The first relevant Christian belief is in a personal, wise, infinite, and therefore inscrutable God who controls the affairs of the world – and that is far more comforting than the belief that our lives are in the hands of fickle fate or random chance.

The second crucial tenet is that, in Jesus Christ, God came to earth and suffered with and for us sacrificially – and that is far more comforting than the idea that God is remote and uninvolved. The cross also proves that, despite all the inscrutability, God is for us.

The third doctrine is that through faith in Christ’s work on the cross, we can have assurance of our salvation – that is far more comforting than the karmic systems of thought. We are assured that the difficulties of life are not payment for our past sins, since Jesus has paid for them. As Luther taught, suffering is unbearable if you aren’t certain that God is for you and with you. Secularity cannot give you that, and religions that provide salvation through virtue and good works cannot give it, either.
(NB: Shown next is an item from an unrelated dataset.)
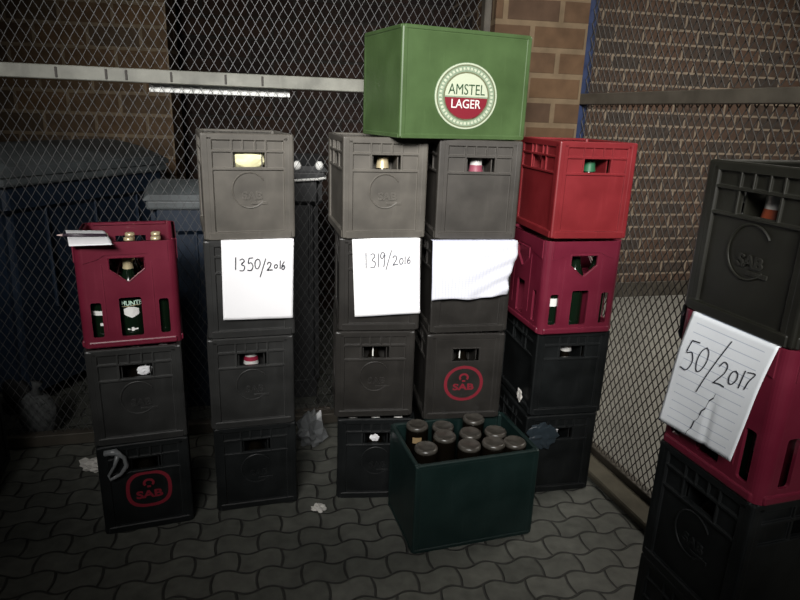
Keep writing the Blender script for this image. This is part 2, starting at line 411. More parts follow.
def ribbed_crate_bm(w=W, d=D, h=H, plain_front=False):
    bm = bmesh.new(); h -= .0015
    for i, (m, L) in enumerate(FRAMES(w, d)):
        def build(t):
            s = .035; a, bq = L * .335, L * .675; v0, v1 = h * .690, h * .828
            smooth = plain_front and i == 0
            y0, y1 = (.0025, .012) if smooth else (.007, .015)
            for (x0, x1, z0, z1) in ((.02, L - .02, .012, v0), (.02, L - .02, v1, h - .006), (.02, a, v0, v1), (bq, L - .02, v0, v1)):
                bx(t, x0, x1, y0, y1, z0, z1)
            bx(t, 0, .025, 0, .025, 0, h, .006, 2)                              # corner post
            bx(t, .015, s, .0005, .014, .01, h - .01, .003)                     # stiles
            bx(t, L - s, L - .015, .0005, .014, .01, h - .01, .003)
            bx(t, .012, L - .012, -.0025, .016, 0, .026, .003)                  # bottom lip
            bx(t, .010, L - .010, .0005, .015, h - .022, h, .003)               # top rim
            if not smooth:
                bx(t, .03, L - .03, .001, .012, v1, v1 + .008, .0015)           # two horizontal ribs
                bx(t, .03, L - .03, .001, .012, v0 - .009, v0 - .001, .0015)
                for x in (a - .006, bq + .002, a + .028, bq - .032):            # short uprights above the hand hole
                    bx(t, x, x + .005, .001, .012, v1 + .004, h - .015, .001)
                bx(t, a - .006, a, .002, .012, v0 - .004, v1 + .004, .001)
                bx(t, bq, bq + .006, .002, .012, v0 - .004, v1 + .004, .001)
            else:
                for (x0, x1, z0, z1) in ((a - .004, a, v0 - .004, v1 + .004), (bq, bq + .004, v0 - .004, v1 + .004), (a - .004, bq + .004, v0 - .004, v0), (a - .004, bq + .004, v1, v1 + .004)):
                    bx(t, x0, x1, .001, .014, z0, z1, .001)
        add_panel(bm, m, build)
    bx(bm, -w / 2 + .012, w / 2 - .012, .012, d - .012, .003, .010)
    return bm

def rr_slot(cx, z0, z1, wd, r=.007):
    x0, x1 = cx - wd / 2, cx + wd / 2; out = []
    for (px, pz, a0) in ((x1 - r, z1 - r, 0), (x0 + r, z1 - r, 90), (x0 + r, z0 + r, 180), (x1 - r, z0 + r, 270)):
        for k in range(4): t = R(a0 + 30 * k); out.append((px + r * math.cos(t), pz + r * math.sin(t)))
    return out

CH = .344
def smooth_crate_bm(w=W + .008, d=D, h=CH):
    """smooth crate with rounded corners, shield-shaped hand hole and three slots"""
    bm = bmesh.new(); h -= .0015; rad = .026
    for i, (m, L) in enumerate(FRAMES(w, d)):
        def build(t):
            c = L / 2
            shield = [(c - .052, h * .855), (c + .052, h * .855), (c + .052, h * .745), (c + .005, h * .630), (c - .005, h * .630), (c - .052, h * .745)]
            slots = [rr_slot(c - .100 * L / .298, .034, .150, .032), rr_slot(c, .032, .162, .066), rr_slot(c + .100 * L / .298, .034, .152, .030)]
            prism(t, [(rad, .004), (L - rad, .004), (L - rad, h), (rad, h)], 0.0, .008, [shield] + slots)
            # raised rounded welt around the shield, top band with dipped middle
            tube(t, [(x, .0, z) for x, z in shield + shield[:1]], .0028, 6)
            prism(t, [(rad, h * .81), (c - .085, h * .84), (c - .060, h * .885), (c + .060, h * .885), (c + .085, h * .84), (L - rad, h * .81), (L - rad, h), (rad, h)], -.0028, .004)
            for sgn in (-1, 1):
                x = c + sgn * .072; bx(t, x - .0015, x + .0015, -.0015, .004, h * .16, h * .80, .0007)
            bx(t, rad * .6, L - rad * .6, -.004, .012, 0, .022, .005, 2)
            bx(t, rad, L - rad, -.001, .012, h - .012, h, .003)
            n = 7; vs = []
            for z in (.0, h):
                vs.append([t.verts.new((rad - rad * math.cos(R(90 * k / n)), rad - rad * math.sin(R(90 * k / n)), z)) for k in range(n + 1)] +
                          [t.verts.new((rad - (rad - .008) * math.cos(R(90 * k / n)), rad - (rad - .008) * math.sin(R(90 * k / n)), z)) for k in range(n, -1, -1)])
            N = len(vs[0])
            for k in range(N): t.faces.new((vs[0][k], vs[0][(k + 1) % N], vs[1][(k + 1) % N], vs[1][k]))
            for k in range(n):
                for q in (0, 1): t.faces.new((vs[q][k], vs[q][k + 1], vs[q][N - 2 - k], vs[q][N - 1 - k]))
        add_panel(bm, m, build)
    bx(bm, -w / 2 + .012, w / 2 - .012, .012, d - .012, .003, .010)
    bmesh.ops.recalc_face_normals(bm, faces=bm.faces)
    return bm

def divider_bm(w, d, top, nx=3, ny=4, z0=.0105):
    bm = bmesh.new(); t = .0016
    for k in range(1, nx):
        x = -w / 2 + .016 + (w - .032) * k / nx; bx(bm, x - t, x + t, .0165, d - .0165, z0, top)
    for k in range(1, ny):
        y = .016 + (d - .032) * k / ny; bx(bm, -w / 2 + .0165, w / 2 - .0165, y - t, y + t, z0, top - .001)
    return bm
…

The fourth great doctrine is that of the bodily resurrection from the dead for all who believe. This completes the spectrum of our joys and consolations. One of the deepest desires of the human heart is for love without parting. Needless to say, the prospect of the resurrection is far more comforting than the beliefs that death takes you into nothingness or into an impersonal spiritual substance. The resurrection goes beyond the promise of an ethereal, disembodied afterlife. We get our bodies back, in a state of beauty and power that we cannot today imagine. Jesus’ resurrection body was corporeal – it could be touched and embraced, and he ate food. And yet he passed through closed doors and could disappear. This is a material existence, but one beyond the bounds of our imagination. The idea of heaven can be a consolation for suffering, a compensation for the life we have lost. But resurrection is not just consolation – it is restoration. We get it all back – the love, the loved ones, the goods, the beauties of this life – but in new, unimaginable degrees of glory and joy and strength.